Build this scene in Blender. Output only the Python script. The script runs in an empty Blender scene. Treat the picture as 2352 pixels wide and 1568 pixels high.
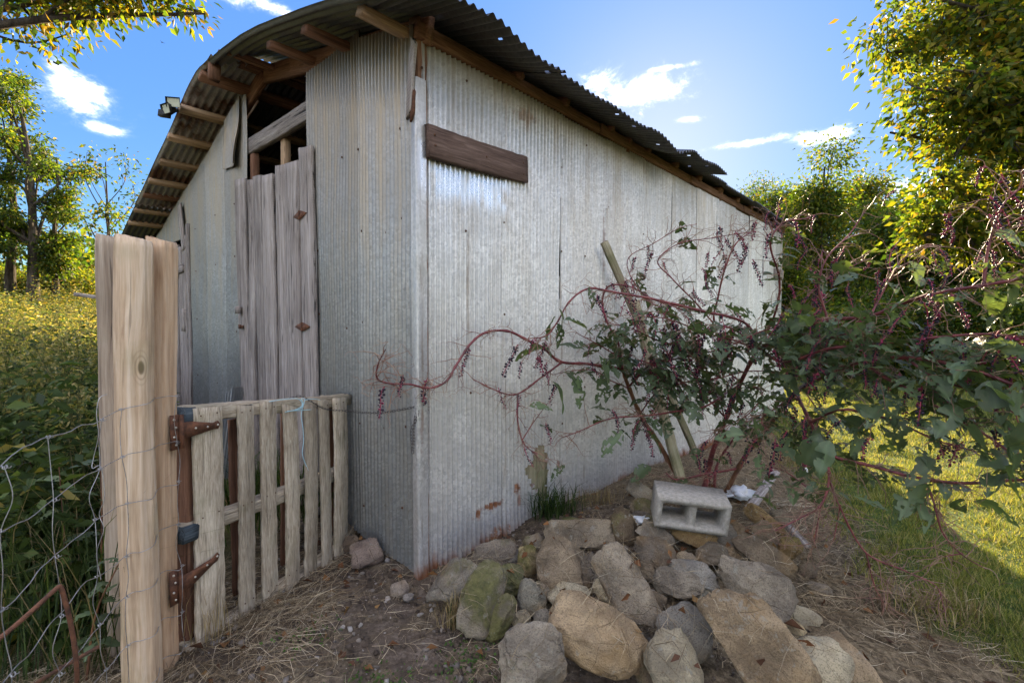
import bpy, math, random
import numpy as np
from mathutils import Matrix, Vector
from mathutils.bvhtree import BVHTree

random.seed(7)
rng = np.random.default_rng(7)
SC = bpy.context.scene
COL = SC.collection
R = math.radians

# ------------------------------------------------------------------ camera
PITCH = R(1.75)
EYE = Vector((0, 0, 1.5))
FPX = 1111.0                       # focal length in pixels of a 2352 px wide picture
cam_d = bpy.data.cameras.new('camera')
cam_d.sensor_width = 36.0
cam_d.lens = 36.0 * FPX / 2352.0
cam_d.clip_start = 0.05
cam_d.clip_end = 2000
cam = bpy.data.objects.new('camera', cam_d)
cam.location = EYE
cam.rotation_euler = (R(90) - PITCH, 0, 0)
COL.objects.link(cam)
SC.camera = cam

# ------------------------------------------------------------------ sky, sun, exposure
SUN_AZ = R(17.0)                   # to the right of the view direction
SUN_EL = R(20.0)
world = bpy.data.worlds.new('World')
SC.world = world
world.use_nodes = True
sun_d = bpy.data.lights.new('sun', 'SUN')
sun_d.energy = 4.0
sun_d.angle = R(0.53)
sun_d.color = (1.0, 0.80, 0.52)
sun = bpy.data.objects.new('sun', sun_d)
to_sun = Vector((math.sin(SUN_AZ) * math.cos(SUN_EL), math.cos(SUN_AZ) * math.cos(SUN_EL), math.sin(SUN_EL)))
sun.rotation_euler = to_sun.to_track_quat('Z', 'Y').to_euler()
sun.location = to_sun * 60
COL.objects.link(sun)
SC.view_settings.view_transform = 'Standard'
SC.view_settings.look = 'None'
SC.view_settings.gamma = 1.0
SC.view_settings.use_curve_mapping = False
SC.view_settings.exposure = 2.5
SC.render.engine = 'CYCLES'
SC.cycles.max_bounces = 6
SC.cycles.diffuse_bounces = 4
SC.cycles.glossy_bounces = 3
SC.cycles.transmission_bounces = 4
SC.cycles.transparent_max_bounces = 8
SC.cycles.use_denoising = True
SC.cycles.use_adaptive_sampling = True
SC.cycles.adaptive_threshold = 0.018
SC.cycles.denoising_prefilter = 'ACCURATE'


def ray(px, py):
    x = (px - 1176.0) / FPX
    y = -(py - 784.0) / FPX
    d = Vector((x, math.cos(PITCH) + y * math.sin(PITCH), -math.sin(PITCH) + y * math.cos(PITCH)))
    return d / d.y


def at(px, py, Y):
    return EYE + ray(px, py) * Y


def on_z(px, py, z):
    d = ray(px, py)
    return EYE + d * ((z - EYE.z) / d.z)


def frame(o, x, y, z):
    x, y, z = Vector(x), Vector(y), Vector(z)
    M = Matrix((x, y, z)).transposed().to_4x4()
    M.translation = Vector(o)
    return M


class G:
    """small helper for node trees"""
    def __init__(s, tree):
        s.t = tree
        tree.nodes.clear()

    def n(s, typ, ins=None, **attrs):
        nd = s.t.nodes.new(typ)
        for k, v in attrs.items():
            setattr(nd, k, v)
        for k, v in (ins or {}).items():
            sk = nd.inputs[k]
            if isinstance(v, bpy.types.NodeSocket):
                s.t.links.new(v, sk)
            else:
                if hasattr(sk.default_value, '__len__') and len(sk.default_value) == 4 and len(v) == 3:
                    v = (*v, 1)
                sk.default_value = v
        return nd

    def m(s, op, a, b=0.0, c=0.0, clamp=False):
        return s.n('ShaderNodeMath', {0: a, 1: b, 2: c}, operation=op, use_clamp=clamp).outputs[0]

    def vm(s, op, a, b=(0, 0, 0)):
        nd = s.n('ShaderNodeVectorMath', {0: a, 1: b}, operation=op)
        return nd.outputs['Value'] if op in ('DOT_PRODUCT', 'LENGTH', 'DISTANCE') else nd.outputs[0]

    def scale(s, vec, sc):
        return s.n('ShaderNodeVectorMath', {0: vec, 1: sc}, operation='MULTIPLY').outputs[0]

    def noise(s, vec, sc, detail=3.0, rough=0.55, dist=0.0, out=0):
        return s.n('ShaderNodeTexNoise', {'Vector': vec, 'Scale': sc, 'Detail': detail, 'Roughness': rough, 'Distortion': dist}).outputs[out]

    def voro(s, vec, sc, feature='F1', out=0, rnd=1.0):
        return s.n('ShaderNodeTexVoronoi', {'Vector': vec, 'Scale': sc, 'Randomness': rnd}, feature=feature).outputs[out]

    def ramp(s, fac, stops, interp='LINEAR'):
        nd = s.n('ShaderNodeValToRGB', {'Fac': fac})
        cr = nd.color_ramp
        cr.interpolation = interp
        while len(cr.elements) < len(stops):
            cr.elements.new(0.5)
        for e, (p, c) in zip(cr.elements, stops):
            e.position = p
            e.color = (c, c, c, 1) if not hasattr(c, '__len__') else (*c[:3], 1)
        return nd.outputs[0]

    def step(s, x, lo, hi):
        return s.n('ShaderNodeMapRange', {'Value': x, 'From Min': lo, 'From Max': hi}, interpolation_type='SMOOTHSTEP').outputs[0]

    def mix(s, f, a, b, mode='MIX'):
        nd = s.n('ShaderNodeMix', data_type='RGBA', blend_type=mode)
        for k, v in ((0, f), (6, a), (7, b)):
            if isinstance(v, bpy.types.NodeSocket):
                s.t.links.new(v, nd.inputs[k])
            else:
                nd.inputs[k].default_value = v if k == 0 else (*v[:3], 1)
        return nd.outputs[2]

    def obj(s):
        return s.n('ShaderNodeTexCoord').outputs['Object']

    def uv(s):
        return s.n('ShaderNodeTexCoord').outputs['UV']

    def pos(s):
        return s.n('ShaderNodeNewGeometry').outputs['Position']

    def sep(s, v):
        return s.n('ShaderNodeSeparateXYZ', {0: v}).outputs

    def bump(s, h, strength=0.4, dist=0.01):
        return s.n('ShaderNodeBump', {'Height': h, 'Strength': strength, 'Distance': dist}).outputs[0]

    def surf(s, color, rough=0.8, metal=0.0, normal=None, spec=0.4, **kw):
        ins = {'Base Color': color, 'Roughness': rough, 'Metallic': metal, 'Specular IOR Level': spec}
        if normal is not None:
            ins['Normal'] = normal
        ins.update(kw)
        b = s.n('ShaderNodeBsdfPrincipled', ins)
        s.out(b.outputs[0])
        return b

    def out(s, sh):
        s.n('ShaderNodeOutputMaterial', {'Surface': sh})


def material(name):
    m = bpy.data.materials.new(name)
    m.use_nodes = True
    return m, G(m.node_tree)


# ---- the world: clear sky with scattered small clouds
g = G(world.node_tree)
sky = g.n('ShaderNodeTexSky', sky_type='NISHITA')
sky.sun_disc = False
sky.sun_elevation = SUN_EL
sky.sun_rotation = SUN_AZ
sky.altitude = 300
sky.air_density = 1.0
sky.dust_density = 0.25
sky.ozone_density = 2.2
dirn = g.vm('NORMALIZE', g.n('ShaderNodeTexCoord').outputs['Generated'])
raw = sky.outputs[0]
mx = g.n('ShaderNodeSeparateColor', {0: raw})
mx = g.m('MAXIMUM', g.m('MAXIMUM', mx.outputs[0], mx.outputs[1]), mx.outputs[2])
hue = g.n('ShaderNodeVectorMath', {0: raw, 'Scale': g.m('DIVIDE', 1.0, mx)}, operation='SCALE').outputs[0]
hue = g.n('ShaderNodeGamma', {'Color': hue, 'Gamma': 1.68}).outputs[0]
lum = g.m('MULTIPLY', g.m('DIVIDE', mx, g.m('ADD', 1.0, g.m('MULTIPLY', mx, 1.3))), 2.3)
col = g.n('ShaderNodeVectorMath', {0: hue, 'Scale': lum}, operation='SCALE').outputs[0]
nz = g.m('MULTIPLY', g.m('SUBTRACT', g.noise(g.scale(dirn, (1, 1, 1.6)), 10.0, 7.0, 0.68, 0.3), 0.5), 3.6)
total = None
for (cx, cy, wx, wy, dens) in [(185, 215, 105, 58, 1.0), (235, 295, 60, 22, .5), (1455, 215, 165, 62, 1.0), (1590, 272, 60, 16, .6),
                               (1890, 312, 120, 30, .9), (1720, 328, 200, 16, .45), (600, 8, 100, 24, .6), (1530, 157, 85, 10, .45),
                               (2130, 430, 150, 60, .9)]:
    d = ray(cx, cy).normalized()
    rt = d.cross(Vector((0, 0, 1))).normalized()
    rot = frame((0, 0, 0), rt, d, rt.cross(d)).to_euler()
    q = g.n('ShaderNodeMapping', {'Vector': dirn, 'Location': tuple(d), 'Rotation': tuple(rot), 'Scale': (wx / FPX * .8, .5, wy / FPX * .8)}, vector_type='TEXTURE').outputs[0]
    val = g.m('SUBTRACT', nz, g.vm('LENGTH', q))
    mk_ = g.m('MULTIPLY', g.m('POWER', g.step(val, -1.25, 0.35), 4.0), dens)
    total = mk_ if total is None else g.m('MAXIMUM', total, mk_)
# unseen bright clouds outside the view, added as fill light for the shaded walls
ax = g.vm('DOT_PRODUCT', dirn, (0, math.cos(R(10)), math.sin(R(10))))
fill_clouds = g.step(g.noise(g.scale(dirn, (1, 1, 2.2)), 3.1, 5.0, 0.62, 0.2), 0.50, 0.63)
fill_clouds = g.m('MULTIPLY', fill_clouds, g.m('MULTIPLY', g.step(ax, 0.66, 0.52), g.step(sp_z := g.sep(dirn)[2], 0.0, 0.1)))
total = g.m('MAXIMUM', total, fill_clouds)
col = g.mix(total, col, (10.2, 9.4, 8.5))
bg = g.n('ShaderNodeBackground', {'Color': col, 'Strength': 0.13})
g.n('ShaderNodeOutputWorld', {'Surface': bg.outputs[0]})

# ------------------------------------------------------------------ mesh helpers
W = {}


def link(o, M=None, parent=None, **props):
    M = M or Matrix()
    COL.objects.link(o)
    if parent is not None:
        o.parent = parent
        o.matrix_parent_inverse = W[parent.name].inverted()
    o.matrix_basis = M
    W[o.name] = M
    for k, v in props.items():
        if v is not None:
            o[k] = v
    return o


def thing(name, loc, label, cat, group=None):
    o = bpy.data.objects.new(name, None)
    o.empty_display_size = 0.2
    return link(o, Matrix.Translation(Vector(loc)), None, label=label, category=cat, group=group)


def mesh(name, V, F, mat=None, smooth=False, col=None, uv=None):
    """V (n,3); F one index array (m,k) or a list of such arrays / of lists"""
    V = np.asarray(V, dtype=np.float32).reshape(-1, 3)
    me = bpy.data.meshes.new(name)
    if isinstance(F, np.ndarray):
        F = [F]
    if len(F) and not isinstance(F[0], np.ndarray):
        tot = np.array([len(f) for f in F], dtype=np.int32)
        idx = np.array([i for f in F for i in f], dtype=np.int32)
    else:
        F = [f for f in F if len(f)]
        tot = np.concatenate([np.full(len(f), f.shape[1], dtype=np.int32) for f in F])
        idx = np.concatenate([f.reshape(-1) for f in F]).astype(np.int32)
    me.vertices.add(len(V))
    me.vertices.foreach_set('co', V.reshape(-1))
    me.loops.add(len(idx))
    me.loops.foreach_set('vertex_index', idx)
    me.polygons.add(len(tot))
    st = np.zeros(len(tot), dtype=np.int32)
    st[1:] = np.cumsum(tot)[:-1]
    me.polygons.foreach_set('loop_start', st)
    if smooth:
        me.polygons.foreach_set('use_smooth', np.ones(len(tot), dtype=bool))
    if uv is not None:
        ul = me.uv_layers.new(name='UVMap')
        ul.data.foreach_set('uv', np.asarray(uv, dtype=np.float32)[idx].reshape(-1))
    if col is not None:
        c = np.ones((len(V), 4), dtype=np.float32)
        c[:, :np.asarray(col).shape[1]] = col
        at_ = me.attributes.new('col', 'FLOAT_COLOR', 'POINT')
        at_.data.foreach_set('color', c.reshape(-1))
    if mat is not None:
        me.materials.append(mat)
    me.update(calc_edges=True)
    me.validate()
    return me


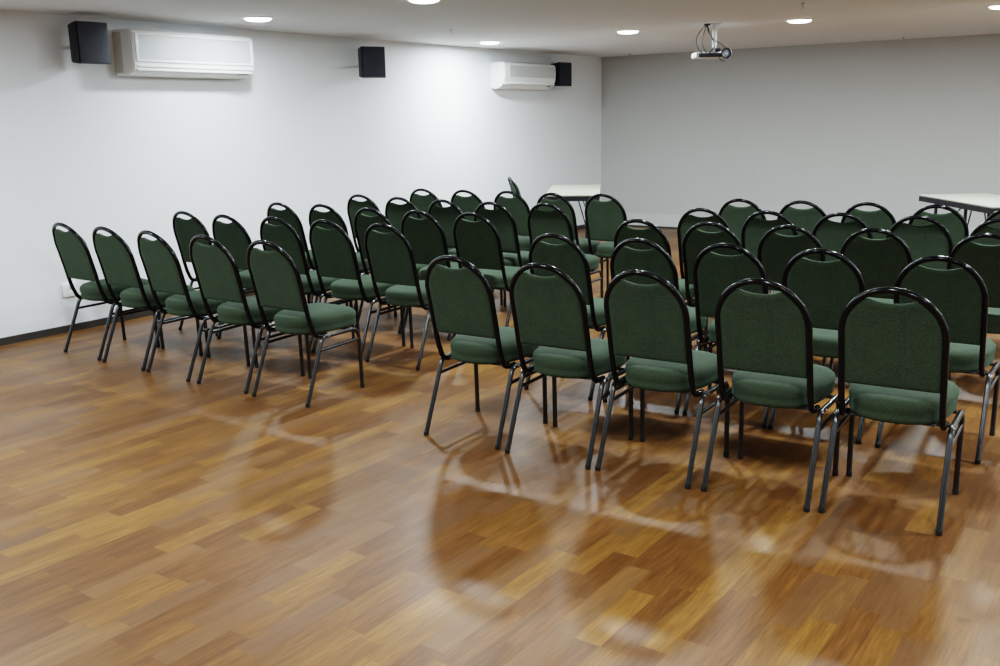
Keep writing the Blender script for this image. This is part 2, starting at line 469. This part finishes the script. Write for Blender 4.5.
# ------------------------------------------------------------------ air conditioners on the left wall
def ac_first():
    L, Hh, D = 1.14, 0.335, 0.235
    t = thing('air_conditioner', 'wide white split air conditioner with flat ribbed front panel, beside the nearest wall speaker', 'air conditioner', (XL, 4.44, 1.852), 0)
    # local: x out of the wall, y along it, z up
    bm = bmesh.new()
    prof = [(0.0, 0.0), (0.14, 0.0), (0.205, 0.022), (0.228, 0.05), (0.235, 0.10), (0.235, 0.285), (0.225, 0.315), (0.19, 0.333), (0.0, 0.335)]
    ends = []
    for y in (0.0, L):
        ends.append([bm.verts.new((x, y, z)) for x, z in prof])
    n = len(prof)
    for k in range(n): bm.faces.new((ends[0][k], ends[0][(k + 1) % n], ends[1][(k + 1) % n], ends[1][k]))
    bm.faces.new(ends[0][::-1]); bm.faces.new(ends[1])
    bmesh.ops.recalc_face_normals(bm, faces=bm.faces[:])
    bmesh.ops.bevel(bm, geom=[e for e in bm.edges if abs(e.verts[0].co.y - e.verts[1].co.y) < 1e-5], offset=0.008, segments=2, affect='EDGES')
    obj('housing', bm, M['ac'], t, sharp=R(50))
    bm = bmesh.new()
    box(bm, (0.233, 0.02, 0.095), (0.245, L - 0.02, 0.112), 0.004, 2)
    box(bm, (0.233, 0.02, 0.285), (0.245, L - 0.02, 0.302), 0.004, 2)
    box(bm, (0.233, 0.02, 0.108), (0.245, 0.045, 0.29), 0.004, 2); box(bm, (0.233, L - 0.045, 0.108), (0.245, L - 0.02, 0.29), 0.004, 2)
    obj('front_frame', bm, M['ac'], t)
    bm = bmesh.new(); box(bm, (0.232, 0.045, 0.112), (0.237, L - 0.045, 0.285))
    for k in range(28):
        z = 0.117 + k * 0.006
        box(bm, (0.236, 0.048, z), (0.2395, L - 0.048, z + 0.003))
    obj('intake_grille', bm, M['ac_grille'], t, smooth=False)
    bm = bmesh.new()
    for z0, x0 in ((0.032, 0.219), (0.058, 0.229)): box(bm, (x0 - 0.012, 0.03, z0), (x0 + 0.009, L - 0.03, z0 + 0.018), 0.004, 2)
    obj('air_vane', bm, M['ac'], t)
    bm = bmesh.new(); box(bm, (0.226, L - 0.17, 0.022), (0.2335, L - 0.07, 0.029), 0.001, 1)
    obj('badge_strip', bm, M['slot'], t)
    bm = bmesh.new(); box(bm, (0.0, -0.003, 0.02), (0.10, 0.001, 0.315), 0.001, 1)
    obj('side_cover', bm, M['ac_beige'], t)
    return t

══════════

Restate word for word every line from the top of the entries above to the line with "SC.camera = cam", inclusive, and skip any pictures.

Solution for this problem:
Build this scene in Blender. Output only the Python script. The script runs in an empty Blender scene. Treat the picture as 2352 pixels wide and 1568 pixels high.
import bpy, math, random
import numpy as np
from mathutils import Matrix, Vector
from mathutils.bvhtree import BVHTree

random.seed(7)
rng = np.random.default_rng(7)
SC = bpy.context.scene
COL = SC.collection
R = math.radians

# ------------------------------------------------------------------ camera
PITCH = R(1.75)
EYE = Vector((0, 0, 1.5))
FPX = 1111.0                       # focal length in pixels of a 2352 px wide picture
cam_d = bpy.data.cameras.new('camera')
cam_d.sensor_width = 36.0
cam_d.lens = 36.0 * FPX / 2352.0
cam_d.clip_start = 0.05
cam_d.clip_end = 2000
cam = bpy.data.objects.new('camera', cam_d)
cam.location = EYE
cam.rotation_euler = (R(90) - PITCH, 0, 0)
COL.objects.link(cam)
SC.camera = cam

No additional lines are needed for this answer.